• **Records with scene code**
>> BEGIN
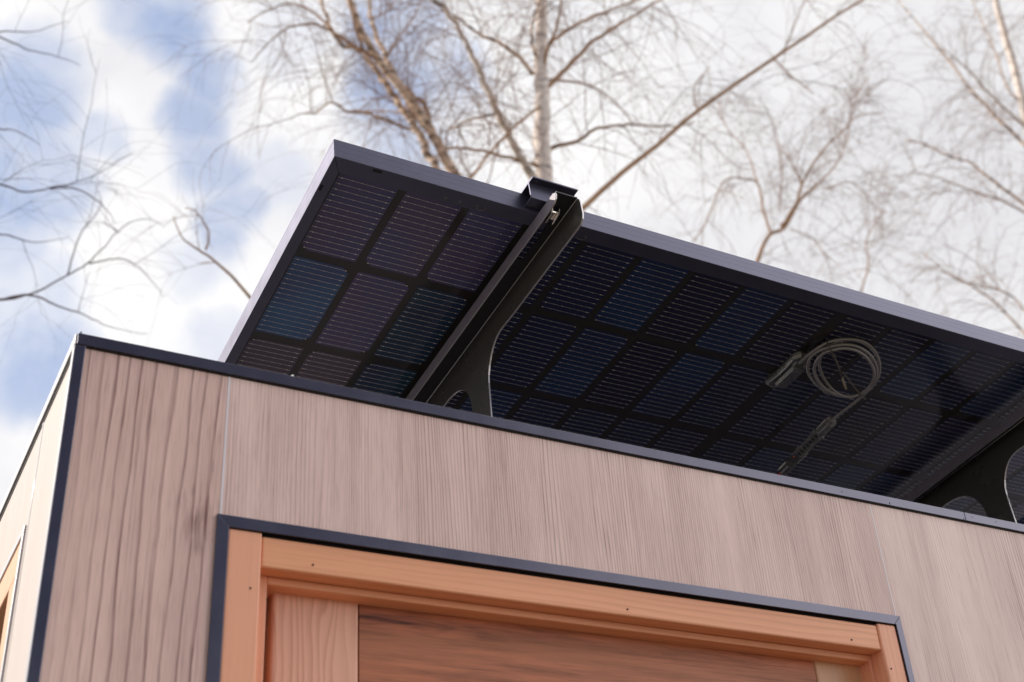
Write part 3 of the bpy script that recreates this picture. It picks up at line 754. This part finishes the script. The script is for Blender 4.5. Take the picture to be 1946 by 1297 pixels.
# pale birch at the right edge
birch('pale birch with white stems leaning in at the upper right edge', 9.0,
      Z8([(1240, -300), (1262, -140), (1280, 0), (1310, 110), (1350, 250), (1389, 420), (1440, 640), (1490, 860)]), .085,
      [(Z8([(1470, 640), (1389, 550), (1280, 440), (1180, 330), (1040, 150), (960, 60), (900, -20)]), .035, .008, md_),
       (Z8([(1440, 830), (1389, 775), (1250, 670), (1190, 620), (1100, 590), (1000, 545), (940, 530)]), .030, .008, md_),
       (Z8([(1410, 500), (1370, 460), (1280, 380), (1200, 290), (1160, 250), (1090, 190)]), .030, .010, wh_),
       (Z8([(1389, 390), (1330, 340), (1280, 200), (1220, 60), (1180, -20)]), .022, .008, md_),
       (Z8([(1450, 1350), (1389, 1265), (1280, 1150), (1180, 1080), (1090, 1030), (1010, 960)]), .022, .007, md_),
       (Z8([(1420, 1220), (1350, 1130), (1250, 1090), (1120, 1060)]), .016, .006, md_),
       (Z8([(1400, 810), (1300, 760), (1180, 720), (1080, 680), (960, 650)]), .018, .006, br_)], 4.4, wh_, (.8, 2.2), .007, kid=(5, 10))
# bare tree left of the cabin: its branches reach in from the left edge
birch('bare tree left of the cabin reaching thin dark branches in from the left edge', 4.0,
      [(-330, -300), (-325, 0), (-315, 300), (-300, 600), (-285, 900)], .09,
      [(Z6([(-620, 1130), (-200, 1150), (0, 1140), (120, 1115), (230, 1060), (330, 1000), (400, 930), (480, 850), (570, 835), (620, 860)]), .0065, .0011, 'twig_grey', .2, .5),
       (Z6([(0, 1138), (120, 1120), (220, 1160), (330, 1200), (430, 1245), (560, 1270)]), .006, .0011, 'twig_grey', .2, .5),
       (Z6([(260, 1040), (300, 900), (380, 780), (360, 700)]), .004, .001, 'twig_grey', .2, .5),
       (Z6([(330, 1000), (470, 985), (560, 1050), (620, 1130)]), .004, .001, 'twig_grey', .2, .5),
       (Z6([(-640, 760), (-200, 650), (0, 700), (100, 730), (200, 712), (350, 670), (500, 580)]), .0065, .0011, 'twig_grey', -.2, .5),
       (Z6([(190, 715), (300, 720), (400, 790), (440, 850)]), .005, .001, 'twig_grey', .2, .5),
       (Z6([(-640, 60), (-200, 80), (0, 140), (110, 190), (220, 215), (310, 250)]), .0065, .0012, 'twig_grey', .2, .5),
       (Z6([(-640, 420), (-150, 440), (0, 490), (60, 497), (150, 550)]), .007, .0012, 'twig_grey', .2, .5),
       (Z6([(-640, 200), (-200, 160), (0, 120), (120, 120), (260, 80)]), .0065, .0011, 'twig_grey', .2, .5),
       (Z6([(-640, 980), (-200, 900), (0, 890), (130, 920), (260, 900)]), .0065, .0011, 'twig_grey', .2, .5)], 2.0, 'twig_grey', (.3, .9), .0027, .12, kid=(3, 7), tw='twig_grey')
# thin branch from behind the panel's left edge
birch('slender birch whose thin kinked branch shows just left of the solar panel', 4.0,
      Z6([(655, 820), (690, 900), (740, 940), (800, 980), (880, 1050), (945, 1125), (1010, 1200)]), .010,
      [(Z6([(780, 950), (790, 880), (740, 800), (700, 790)]), .006, .002, br_), (Z6([(880, 1050), (820, 1000), (760, 1000)]), .004, .002, br_)], 2.2, br_, (.2, .5), .003, tip=.25)

# ------------------------------------------------------------------ world: Nishita sky with broken white cloud
SUN_EL, SUN_AZ = RAD(27), RAD(143)     # azimuth counted from +x towards +y
sdir = Vector((math.cos(SUN_EL) * math.cos(SUN_AZ), math.cos(SUN_EL) * math.sin(SUN_AZ), math.sin(SUN_EL)))
w = bpy.data.worlds.new('World'); sc.world = w; w.use_nodes = True
nt = w.node_tree; bg = nt.nodes['Background']
sky = N(nt, 'ShaderNodeTexSky', sky_type='NISHITA'); sky.sun_disc = False
sky.sun_elevation = SUN_EL; sky.sun_rotation = RAD(90) - SUN_AZ
sky.air_density = 1.0; sky.dust_density = 1.5
tc = N(nt, 'ShaderNodeTexCoord'); dirv = tc.outputs['Generated']
# warp the direction a little so cloud edges are ragged
def nvec(scale, amp, detail=4):
    n = N(nt, 'ShaderNodeTexNoise'); n.inputs['Scale'].default_value = scale; n.inputs['Detail'].default_value = detail; n.inputs['Roughness'].default_value = .55
    L(nt, dirv, n.inputs['Vector'])
    s = N(nt, 'ShaderNodeVectorMath', operation='SUBTRACT'); L(nt, n.outputs['Color'], s.inputs[0]); s.inputs[1].default_value = (.5, .5, .5)
    m = N(nt, 'ShaderNodeVectorMath', operation='SCALE'); L(nt, s.outputs[0], m.inputs[0]); m.inputs['Scale'].default_value = amp
    return m.outputs[0]
ad = N(nt, 'ShaderNodeVectorMath', operation='ADD'); L(nt, dirv, ad.inputs[0]); L(nt, nvec(14, .07, 7), ad.inputs[1])
nz = N(nt, 'ShaderNodeVectorMath', operation='NORMALIZE'); L(nt, ad.outputs[0], nz.inputs[0])
holes = [(40, 330, 95, 1.), (30, 200, 100, .9), (70, 120, 60, .7), (10, 560, 100, .6), (60, 690, 90, .9), (0, 460, 70, .7), (330, 40, 75, 1.), (270, 10, 60, .8), (395, 130, 60, .9), (375, 230, 55, .85), (405, 320, 55, .85), (440, 410, 55, .8), (200, 275, 40, .7),
         (760, 150, 85, 1.), (720, 60, 70, .9), (800, 60, 60, .8), (770, 250, 70, .6), (860, 130, 60, .7), (520, 330, 60, .35), (560, 60, 60, .3), (380, 500, 50, .35), (410, 640, 50, .4)]
acc = None
for u, v, r, s in holes:
    d = ray(u, v).normalized()
    dp = N(nt, 'ShaderNodeVectorMath', operation='DOT_PRODUCT'); L(nt, nz.outputs[0], dp.inputs[0]); dp.inputs[1].default_value = d
    a = r * 1.62 / FPX
    mr = N(nt, 'ShaderNodeMapRange', interpolation_type='SMOOTHSTEP'); L(nt, dp.outputs['Value'], mr.inputs[0])
    mr.inputs[1].default_value = math.cos(a); mr.inputs[2].default_value = math.cos(a * .18); mr.inputs[3].default_value = 0; mr.inputs[4].default_value = s
    acc = mr.outputs[0] if acc is None else math_n(nt, 'MAXIMUM', acc, mr.outputs[0])
# behind the photographer: a clear blue gap, with brighter sunlit cloud further round to the right
def adir(az, el): return Vector((math.cos(RAD(az)) * math.cos(RAD(el)), math.sin(RAD(az)) * math.cos(RAD(el)), math.sin(RAD(el))))
def around(vec, d, a0, a1, v0, v1):
    dp = N(nt, 'ShaderNodeVectorMath', operation='DOT_PRODUCT'); L(nt, vec, dp.inputs[0]); dp.inputs[1].default_value = d
    mr = N(nt, 'ShaderNodeMapRange', interpolation_type='SMOOTHSTEP'); L(nt, dp.outputs['Value'], mr.inputs[0])
    mr.inputs[1].default_value = math.cos(RAD(a0)); mr.inputs[2].default_value = math.cos(RAD(a1)); mr.inputs[3].default_value = v0; mr.inputs[4].default_value = v1
    return mr.outputs[0]
ad2 = N(nt, 'ShaderNodeVectorMath', operation='ADD'); L(nt, dirv, ad2.inputs[0]); L(nt, nvec(3, .25), ad2.inputs[1])
nz2 = N(nt, 'ShaderNodeVectorMath', operation='NORMALIZE'); L(nt, ad2.outputs[0], nz2.inputs[0])
clear = around(nz2.outputs[0], adir(-92, 34), 44, 18, 0, 1)
gain = around(dirv, adir(-34, 28), 46, 10, 1, 2.9)
far = noise(nt, nz.outputs[0], 2.6, 5, .55)
outside = around(dirv, ray(973, 400).normalized(), 26, 40, 1, 0)
outside = math_n(nt, 'SUBTRACT', 1.0, outside)
fh = ramp(nt, far, [(.36, .9), (.52, 0.)])
fh = math_n(nt, 'MULTIPLY', fh, math_n(nt, 'SUBTRACT', 1.0, around(dirv, adir(-36, 27), 60, 35, 0, 1)))
hole = math_n(nt, 'MAXIMUM', acc, math_n(nt, 'MULTIPLY', fh, outside))
wisp = noise(nt, dirv, 17, 6, .62)
hole = math_n(nt, 'MULTIPLY', hole, ramp(nt, wisp, [(.34, .6), (.6, 1.)]))
shade = ramp(nt, noise(nt, nz.outputs[0], 6, 4, .55), [(.34, (6.7, 6.7, 7.0)), (.62, (8.5, 8.4, 8.4))])
dull = around(dirv, ray(1700, 420).normalized(), 16, 4, 0, .55)
shade = mixc(nt, dull, shade, (6.4, 6.35, 6.55))
cl = N(nt, 'ShaderNodeVectorMath', operation='SCALE'); L(nt, shade, cl.inputs[0]); L(nt, gain, cl.inputs['Scale'])
veil = mixc(nt, .66, sky.outputs[0], (4.3, 5.2, 7.5))
c1 = mixc(nt, hole, cl.outputs[0], veil)
deep = mixc(nt, .45, sky.outputs[0], (2.6, 2.2, 3.1))
L(nt, mixc(nt, clear, c1, deep), bg.inputs['Color'])
bg.inputs['Strength'].default_value = .10

sun = bpy.data.lights.new('sun', 'SUN'); sun.energy = 3.6; sun.angle = RAD(.6); sun.color = (1, .92, .83)
so = bpy.data.objects.new('sun', sun); col.objects.link(so)
so.rotation_euler = (-sdir).to_track_quat('-Z', 'Y').to_euler()

# ------------------------------------------------------------------ camera
cd = bpy.data.cameras.new('camera'); co = bpy.data.objects.new('camera', cd); col.objects.link(co)
mw = Matrix.Identity(4)
for i in range(3):
    mw[i][0] = RR[0][i]; mw[i][1] = -RR[1][i]; mw[i][2] = -RR[2][i]; mw[i][3] = CAM[i]
co.matrix_world = mw
cd.sensor_fit = 'HORIZONTAL'; cd.sensor_width = 36; cd.lens = FPX / 1946 * 36
cd.clip_start = .05; cd.clip_end = 2000
cd.dof.use_dof = True; cd.dof.focus_distance = 1.72; cd.dof.aperture_fstop = 6.0; cd.dof.aperture_blades = 0
sc.camera = co
sc.cycles.denoising_input_passes = 'RGB_ALBEDO_NORMAL'; sc.cycles.denoising_prefilter = 'ACCURATE'
sc.view_settings.view_transform = 'Standard'; sc.view_settings.look = 'None'; sc.view_settings.exposure = .32; sc.view_settings.gamma = 1
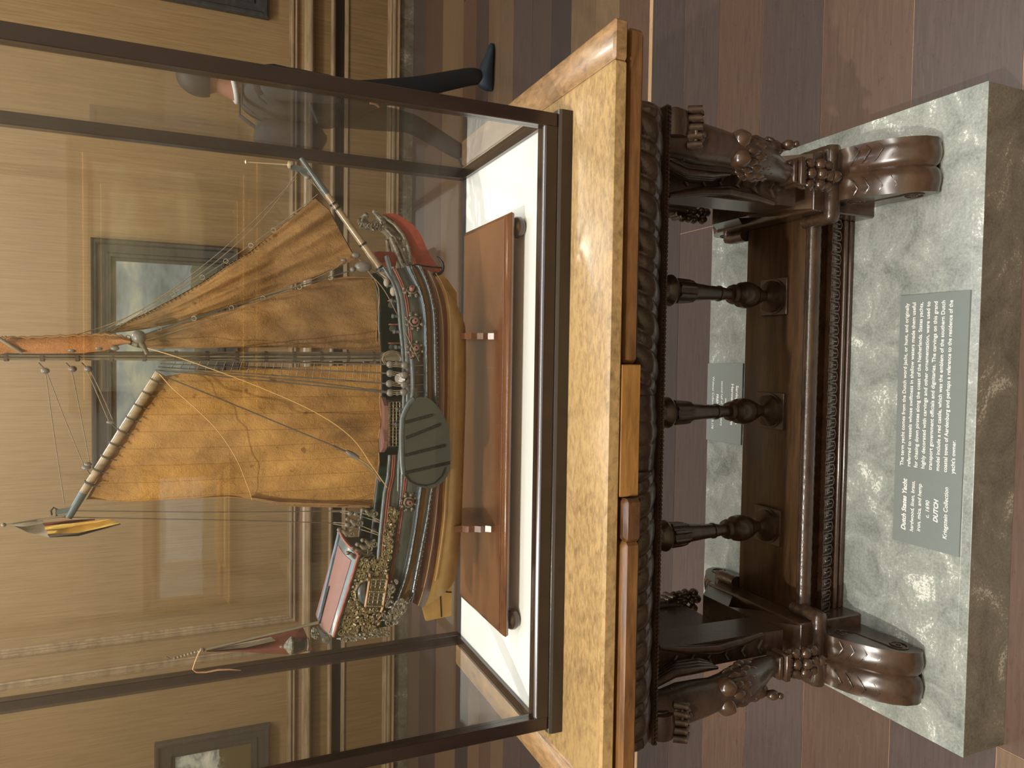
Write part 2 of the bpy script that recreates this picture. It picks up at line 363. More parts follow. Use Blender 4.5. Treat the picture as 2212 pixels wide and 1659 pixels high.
>> END
• **THE REQUEST**
Pull out every line above that holds the word "part".

• **RESULT**
Write part 3 of the bpy script that recreates this picture. It picks up at line 754. This part finishes the script. The script is for Blender 4.5. Take the picture to be 1946 by 1297 pixels.
Write part 2 of the bpy script that recreates this picture. It picks up at line 363. More parts follow. Use Blender 4.5. Treat the picture as 2212 pixels wide and 1659 pixels high.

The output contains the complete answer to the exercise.